Data provided:
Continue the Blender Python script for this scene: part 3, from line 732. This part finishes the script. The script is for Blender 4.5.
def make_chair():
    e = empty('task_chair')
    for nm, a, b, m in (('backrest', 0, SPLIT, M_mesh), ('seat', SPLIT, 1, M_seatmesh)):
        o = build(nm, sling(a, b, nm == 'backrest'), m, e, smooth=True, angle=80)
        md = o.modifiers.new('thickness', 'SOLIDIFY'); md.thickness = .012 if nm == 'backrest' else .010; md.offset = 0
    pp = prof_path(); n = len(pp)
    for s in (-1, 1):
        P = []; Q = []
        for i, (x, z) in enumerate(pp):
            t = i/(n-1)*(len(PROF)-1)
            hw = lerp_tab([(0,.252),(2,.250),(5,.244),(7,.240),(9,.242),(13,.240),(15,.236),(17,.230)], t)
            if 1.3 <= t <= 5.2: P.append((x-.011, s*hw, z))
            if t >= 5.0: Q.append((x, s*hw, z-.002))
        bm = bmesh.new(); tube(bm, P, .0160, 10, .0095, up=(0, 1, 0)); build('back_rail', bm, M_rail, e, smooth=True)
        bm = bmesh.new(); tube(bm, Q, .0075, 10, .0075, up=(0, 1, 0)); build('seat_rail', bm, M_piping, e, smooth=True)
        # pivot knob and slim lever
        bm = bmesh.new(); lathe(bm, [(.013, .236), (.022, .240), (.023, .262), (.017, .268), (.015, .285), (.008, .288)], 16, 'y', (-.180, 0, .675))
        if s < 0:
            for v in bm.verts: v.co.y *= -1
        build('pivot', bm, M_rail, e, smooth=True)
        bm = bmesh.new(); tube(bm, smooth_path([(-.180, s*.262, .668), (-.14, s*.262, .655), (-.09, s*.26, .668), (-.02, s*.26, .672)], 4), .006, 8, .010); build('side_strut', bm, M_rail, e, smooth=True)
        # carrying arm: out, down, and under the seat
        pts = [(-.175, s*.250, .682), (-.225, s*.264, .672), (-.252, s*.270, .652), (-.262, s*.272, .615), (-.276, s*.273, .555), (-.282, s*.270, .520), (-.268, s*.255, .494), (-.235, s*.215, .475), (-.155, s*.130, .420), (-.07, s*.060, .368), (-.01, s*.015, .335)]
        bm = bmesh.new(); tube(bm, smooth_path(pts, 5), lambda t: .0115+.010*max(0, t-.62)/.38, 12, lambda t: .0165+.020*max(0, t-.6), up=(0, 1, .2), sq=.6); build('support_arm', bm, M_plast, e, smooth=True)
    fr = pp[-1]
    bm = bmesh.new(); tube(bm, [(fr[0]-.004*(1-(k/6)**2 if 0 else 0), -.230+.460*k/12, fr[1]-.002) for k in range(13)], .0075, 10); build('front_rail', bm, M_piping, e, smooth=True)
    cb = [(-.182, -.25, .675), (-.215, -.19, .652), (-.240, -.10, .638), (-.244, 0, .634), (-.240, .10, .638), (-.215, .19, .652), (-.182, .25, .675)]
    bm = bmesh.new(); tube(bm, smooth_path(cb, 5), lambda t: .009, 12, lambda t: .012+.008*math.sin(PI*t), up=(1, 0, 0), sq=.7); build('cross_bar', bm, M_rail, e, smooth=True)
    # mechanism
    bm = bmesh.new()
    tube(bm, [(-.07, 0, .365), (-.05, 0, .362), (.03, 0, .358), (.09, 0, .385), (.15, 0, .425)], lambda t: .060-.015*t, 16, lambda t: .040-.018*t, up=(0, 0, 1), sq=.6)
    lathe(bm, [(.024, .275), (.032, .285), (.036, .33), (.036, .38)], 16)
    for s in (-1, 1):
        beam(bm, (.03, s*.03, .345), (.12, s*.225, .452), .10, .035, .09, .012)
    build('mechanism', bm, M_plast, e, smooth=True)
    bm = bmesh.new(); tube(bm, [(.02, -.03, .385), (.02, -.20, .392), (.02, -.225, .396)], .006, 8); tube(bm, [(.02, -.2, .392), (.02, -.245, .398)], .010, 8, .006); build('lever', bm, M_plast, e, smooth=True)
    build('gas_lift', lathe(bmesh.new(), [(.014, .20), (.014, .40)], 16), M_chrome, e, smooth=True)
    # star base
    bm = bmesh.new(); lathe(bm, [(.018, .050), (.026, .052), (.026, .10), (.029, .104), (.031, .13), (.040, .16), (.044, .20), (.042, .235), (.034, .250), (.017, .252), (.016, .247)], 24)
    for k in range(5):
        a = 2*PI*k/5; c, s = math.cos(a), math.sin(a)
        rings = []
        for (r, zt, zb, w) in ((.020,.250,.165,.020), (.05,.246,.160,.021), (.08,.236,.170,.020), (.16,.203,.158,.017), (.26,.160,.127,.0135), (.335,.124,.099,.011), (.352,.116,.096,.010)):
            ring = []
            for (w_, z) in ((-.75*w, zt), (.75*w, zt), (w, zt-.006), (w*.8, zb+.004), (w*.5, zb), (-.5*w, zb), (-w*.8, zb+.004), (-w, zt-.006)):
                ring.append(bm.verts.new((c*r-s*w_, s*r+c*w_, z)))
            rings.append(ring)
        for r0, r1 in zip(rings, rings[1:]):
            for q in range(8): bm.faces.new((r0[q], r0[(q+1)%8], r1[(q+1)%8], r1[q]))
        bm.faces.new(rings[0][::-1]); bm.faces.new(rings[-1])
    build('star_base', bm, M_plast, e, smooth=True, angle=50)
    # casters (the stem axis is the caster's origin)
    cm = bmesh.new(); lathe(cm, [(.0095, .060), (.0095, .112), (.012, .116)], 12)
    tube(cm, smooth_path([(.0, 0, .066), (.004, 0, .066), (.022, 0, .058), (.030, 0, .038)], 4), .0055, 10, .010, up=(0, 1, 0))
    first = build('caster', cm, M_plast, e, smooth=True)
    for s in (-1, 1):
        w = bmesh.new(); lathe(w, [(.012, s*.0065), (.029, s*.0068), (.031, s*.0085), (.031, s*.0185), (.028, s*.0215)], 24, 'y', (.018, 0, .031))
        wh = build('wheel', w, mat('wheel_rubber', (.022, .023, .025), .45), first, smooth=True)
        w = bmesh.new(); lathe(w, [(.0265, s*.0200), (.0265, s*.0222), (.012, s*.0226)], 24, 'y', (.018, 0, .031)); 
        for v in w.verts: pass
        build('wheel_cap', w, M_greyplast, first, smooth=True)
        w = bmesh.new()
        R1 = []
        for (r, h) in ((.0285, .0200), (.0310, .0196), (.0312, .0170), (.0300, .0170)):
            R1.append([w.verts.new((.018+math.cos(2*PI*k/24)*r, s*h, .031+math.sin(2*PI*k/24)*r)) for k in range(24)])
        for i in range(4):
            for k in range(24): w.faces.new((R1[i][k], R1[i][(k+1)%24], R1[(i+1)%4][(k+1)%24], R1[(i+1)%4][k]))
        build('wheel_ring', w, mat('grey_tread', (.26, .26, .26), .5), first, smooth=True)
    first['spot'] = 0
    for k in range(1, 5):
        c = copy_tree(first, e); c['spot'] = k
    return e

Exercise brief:
Extract all of the material exactly as it is written.

Exercise result:
Continue the Blender Python script for this scene: part 3, from line 732. This part finishes the script. The script is for Blender 4.5.
def make_chair():
    e = empty('task_chair')
    for nm, a, b, m in (('backrest', 0, SPLIT, M_mesh), ('seat', SPLIT, 1, M_seatmesh)):
        o = build(nm, sling(a, b, nm == 'backrest'), m, e, smooth=True, angle=80)
        md = o.modifiers.new('thickness', 'SOLIDIFY'); md.thickness = .012 if nm == 'backrest' else .010; md.offset = 0
    pp = prof_path(); n = len(pp)
    for s in (-1, 1):
        P = []; Q = []
        for i, (x, z) in enumerate(pp):
            t = i/(n-1)*(len(PROF)-1)
            hw = lerp_tab([(0,.252),(2,.250),(5,.244),(7,.240),(9,.242),(13,.240),(15,.236),(17,.230)], t)
            if 1.3 <= t <= 5.2: P.append((x-.011, s*hw, z))
            if t >= 5.0: Q.append((x, s*hw, z-.002))
        bm = bmesh.new(); tube(bm, P, .0160, 10, .0095, up=(0, 1, 0)); build('back_rail', bm, M_rail, e, smooth=True)
        bm = bmesh.new(); tube(bm, Q, .0075, 10, .0075, up=(0, 1, 0)); build('seat_rail', bm, M_piping, e, smooth=True)
        # pivot knob and slim lever
        bm = bmesh.new(); lathe(bm, [(.013, .236), (.022, .240), (.023, .262), (.017, .268), (.015, .285), (.008, .288)], 16, 'y', (-.180, 0, .675))
        if s < 0:
            for v in bm.verts: v.co.y *= -1
        build('pivot', bm, M_rail, e, smooth=True)
        bm = bmesh.new(); tube(bm, smooth_path([(-.180, s*.262, .668), (-.14, s*.262, .655), (-.09, s*.26, .668), (-.02, s*.26, .672)], 4), .006, 8, .010); build('side_strut', bm, M_rail, e, smooth=True)
        # carrying arm: out, down, and under the seat
        pts = [(-.175, s*.250, .682), (-.225, s*.264, .672), (-.252, s*.270, .652), (-.262, s*.272, .615), (-.276, s*.273, .555), (-.282, s*.270, .520), (-.268, s*.255, .494), (-.235, s*.215, .475), (-.155, s*.130, .420), (-.07, s*.060, .368), (-.01, s*.015, .335)]
        bm = bmesh.new(); tube(bm, smooth_path(pts, 5), lambda t: .0115+.010*max(0, t-.62)/.38, 12, lambda t: .0165+.020*max(0, t-.6), up=(0, 1, .2), sq=.6); build('support_arm', bm, M_plast, e, smooth=True)
    fr = pp[-1]
    bm = bmesh.new(); tube(bm, [(fr[0]-.004*(1-(k/6)**2 if 0 else 0), -.230+.460*k/12, fr[1]-.002) for k in range(13)], .0075, 10); build('front_rail', bm, M_piping, e, smooth=True)
    cb = [(-.182, -.25, .675), (-.215, -.19, .652), (-.240, -.10, .638), (-.244, 0, .634), (-.240, .10, .638), (-.215, .19, .652), (-.182, .25, .675)]
    bm = bmesh.new(); tube(bm, smooth_path(cb, 5), lambda t: .009, 12, lambda t: .012+.008*math.sin(PI*t), up=(1, 0, 0), sq=.7); build('cross_bar', bm, M_rail, e, smooth=True)
    # mechanism
    bm = bmesh.new()
    tube(bm, [(-.07, 0, .365), (-.05, 0, .362), (.03, 0, .358), (.09, 0, .385), (.15, 0, .425)], lambda t: .060-.015*t, 16, lambda t: .040-.018*t, up=(0, 0, 1), sq=.6)
    lathe(bm, [(.024, .275), (.032, .285), (.036, .33), (.036, .38)], 16)
    for s in (-1, 1):
        beam(bm, (.03, s*.03, .345), (.12, s*.225, .452), .10, .035, .09, .012)
    build('mechanism', bm, M_plast, e, smooth=True)
    bm = bmesh.new(); tube(bm, [(.02, -.03, .385), (.02, -.20, .392), (.02, -.225, .396)], .006, 8); tube(bm, [(.02, -.2, .392), (.02, -.245, .398)], .010, 8, .006); build('lever', bm, M_plast, e, smooth=True)
    build('gas_lift', lathe(bmesh.new(), [(.014, .20), (.014, .40)], 16), M_chrome, e, smooth=True)
    # star base
    bm = bmesh.new(); lathe(bm, [(.018, .050), (.026, .052), (.026, .10), (.029, .104), (.031, .13), (.040, .16), (.044, .20), (.042, .235), (.034, .250), (.017, .252), (.016, .247)], 24)
    for k in range(5):
        a = 2*PI*k/5; c, s = math.cos(a), math.sin(a)
        rings = []
        for (r, zt, zb, w) in ((.020,.250,.165,.020), (.05,.246,.160,.021), (.08,.236,.170,.020), (.16,.203,.158,.017), (.26,.160,.127,.0135), (.335,.124,.099,.011), (.352,.116,.096,.010)):
            ring = []
            for (w_, z) in ((-.75*w, zt), (.75*w, zt), (w, zt-.006), (w*.8, zb+.004), (w*.5, zb), (-.5*w, zb), (-w*.8, zb+.004), (-w, zt-.006)):
                ring.append(bm.verts.new((c*r-s*w_, s*r+c*w_, z)))
            rings.append(ring)
        for r0, r1 in zip(rings, rings[1:]):
            for q in range(8): bm.faces.new((r0[q], r0[(q+1)%8], r1[(q+1)%8], r1[q]))
        bm.faces.new(rings[0][::-1]); bm.faces.new(rings[-1])
    build('star_base', bm, M_plast, e, smooth=True, angle=50)
    # casters (the stem axis is the caster's origin)
    cm = bmesh.new(); lathe(cm, [(.0095, .060), (.0095, .112), (.012, .116)], 12)
    tube(cm, smooth_path([(.0, 0, .066), (.004, 0, .066), (.022, 0, .058), (.030, 0, .038)], 4), .0055, 10, .010, up=(0, 1, 0))
    first = build('caster', cm, M_plast, e, smooth=True)
    for s in (-1, 1):
        w = bmesh.new(); lathe(w, [(.012, s*.0065), (.029, s*.0068), (.031, s*.0085), (.031, s*.0185), (.028, s*.0215)], 24, 'y', (.018, 0, .031))
        wh = build('wheel', w, mat('wheel_rubber', (.022, .023, .025), .45), first, smooth=True)
        w = bmesh.new(); lathe(w, [(.0265, s*.0200), (.0265, s*.0222), (.012, s*.0226)], 24, 'y', (.018, 0, .031)); 
        for v in w.verts: pass
        build('wheel_cap', w, M_greyplast, first, smooth=True)
        w = bmesh.new()
        R1 = []
        for (r, h) in ((.0285, .0200), (.0310, .0196), (.0312, .0170), (.0300, .0170)):
            R1.append([w.verts.new((.018+math.cos(2*PI*k/24)*r, s*h, .031+math.sin(2*PI*k/24)*r)) for k in range(24)])
        for i in range(4):
            for k in range(24): w.faces.new((R1[i][k], R1[i][(k+1)%24], R1[(i+1)%4][(k+1)%24], R1[(i+1)%4][k]))
        build('wheel_ring', w, mat('grey_tread', (.26, .26, .26), .5), first, smooth=True)
    first['spot'] = 0
    for k in range(1, 5):
        c = copy_tree(first, e); c['spot'] = k
    return e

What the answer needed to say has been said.